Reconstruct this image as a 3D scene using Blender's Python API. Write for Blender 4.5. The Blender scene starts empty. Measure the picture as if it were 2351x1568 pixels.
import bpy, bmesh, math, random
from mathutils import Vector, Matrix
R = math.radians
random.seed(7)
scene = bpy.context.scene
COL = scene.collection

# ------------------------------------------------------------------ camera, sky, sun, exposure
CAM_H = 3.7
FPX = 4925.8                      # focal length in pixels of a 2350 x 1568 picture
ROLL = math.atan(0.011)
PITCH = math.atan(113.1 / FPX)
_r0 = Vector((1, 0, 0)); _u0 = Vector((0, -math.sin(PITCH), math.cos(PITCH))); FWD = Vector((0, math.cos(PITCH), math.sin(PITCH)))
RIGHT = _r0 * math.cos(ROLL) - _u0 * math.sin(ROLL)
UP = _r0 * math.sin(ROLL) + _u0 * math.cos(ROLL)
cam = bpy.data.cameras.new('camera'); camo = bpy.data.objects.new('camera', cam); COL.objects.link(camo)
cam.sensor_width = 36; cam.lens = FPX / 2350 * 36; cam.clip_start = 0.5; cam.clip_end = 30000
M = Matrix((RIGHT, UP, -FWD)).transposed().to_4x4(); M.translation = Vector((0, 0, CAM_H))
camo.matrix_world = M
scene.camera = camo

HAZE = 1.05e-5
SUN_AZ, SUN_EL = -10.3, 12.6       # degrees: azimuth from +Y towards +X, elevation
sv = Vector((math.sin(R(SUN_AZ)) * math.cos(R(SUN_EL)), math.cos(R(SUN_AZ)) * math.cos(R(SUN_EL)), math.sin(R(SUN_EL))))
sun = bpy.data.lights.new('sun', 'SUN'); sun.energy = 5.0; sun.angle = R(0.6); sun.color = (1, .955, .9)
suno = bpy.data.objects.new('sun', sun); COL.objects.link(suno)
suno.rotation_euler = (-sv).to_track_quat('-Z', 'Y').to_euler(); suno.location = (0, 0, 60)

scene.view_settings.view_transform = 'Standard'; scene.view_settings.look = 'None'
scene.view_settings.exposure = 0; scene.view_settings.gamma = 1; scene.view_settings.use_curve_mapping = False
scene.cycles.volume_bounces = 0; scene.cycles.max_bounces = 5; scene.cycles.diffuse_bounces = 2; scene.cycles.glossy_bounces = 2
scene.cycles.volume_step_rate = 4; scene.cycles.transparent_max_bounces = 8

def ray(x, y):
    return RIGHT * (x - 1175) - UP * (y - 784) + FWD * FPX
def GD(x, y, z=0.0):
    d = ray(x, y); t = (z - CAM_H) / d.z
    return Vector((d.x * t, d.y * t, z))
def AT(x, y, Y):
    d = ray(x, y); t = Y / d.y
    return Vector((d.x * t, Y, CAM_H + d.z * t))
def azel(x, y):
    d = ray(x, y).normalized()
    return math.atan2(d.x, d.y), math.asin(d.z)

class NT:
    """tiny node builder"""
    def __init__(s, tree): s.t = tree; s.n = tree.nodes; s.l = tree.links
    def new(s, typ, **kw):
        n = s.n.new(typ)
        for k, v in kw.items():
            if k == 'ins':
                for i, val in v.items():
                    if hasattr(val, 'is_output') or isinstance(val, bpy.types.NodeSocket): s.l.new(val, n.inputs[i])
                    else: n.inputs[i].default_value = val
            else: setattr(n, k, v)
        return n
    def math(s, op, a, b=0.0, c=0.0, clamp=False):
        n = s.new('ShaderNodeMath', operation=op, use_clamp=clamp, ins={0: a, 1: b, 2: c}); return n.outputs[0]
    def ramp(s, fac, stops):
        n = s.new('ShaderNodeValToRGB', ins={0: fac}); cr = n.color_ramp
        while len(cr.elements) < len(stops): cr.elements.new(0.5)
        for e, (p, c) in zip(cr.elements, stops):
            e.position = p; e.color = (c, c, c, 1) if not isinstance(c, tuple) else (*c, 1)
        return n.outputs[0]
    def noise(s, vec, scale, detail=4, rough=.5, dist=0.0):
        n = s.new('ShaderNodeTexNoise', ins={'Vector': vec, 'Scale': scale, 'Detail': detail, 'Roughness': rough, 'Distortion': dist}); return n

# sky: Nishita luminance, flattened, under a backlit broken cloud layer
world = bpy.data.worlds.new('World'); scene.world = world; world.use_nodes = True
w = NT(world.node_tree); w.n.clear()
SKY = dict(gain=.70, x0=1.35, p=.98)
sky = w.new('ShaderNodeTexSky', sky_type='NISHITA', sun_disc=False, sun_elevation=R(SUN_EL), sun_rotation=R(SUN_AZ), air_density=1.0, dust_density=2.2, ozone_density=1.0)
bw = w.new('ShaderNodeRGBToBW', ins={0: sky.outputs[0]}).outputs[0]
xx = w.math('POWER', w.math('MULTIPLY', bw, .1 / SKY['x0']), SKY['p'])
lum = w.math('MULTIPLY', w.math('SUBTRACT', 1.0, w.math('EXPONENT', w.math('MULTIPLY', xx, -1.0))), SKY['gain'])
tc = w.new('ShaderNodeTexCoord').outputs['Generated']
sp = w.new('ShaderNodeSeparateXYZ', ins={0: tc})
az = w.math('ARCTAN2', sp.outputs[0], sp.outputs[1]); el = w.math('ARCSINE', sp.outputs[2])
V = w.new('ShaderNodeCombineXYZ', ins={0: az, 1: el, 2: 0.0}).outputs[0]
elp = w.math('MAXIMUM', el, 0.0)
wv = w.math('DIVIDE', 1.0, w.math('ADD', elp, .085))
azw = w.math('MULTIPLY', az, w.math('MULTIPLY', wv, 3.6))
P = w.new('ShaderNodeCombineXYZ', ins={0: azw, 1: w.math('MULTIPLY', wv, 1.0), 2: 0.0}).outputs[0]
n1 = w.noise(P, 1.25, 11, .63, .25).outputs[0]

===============

Copy exactly the lines that run from the first line of the data to the line containing "COL = scene.collection", please, with both ends included and nothing else.

● **REPLY TO THE EXERCISE**
Reconstruct this image as a 3D scene using Blender's Python API. Write for Blender 4.5. The Blender scene starts empty. Measure the picture as if it were 2351x1568 pixels.
import bpy, bmesh, math, random
from mathutils import Vector, Matrix
R = math.radians
random.seed(7)
scene = bpy.context.scene
COL = scene.collection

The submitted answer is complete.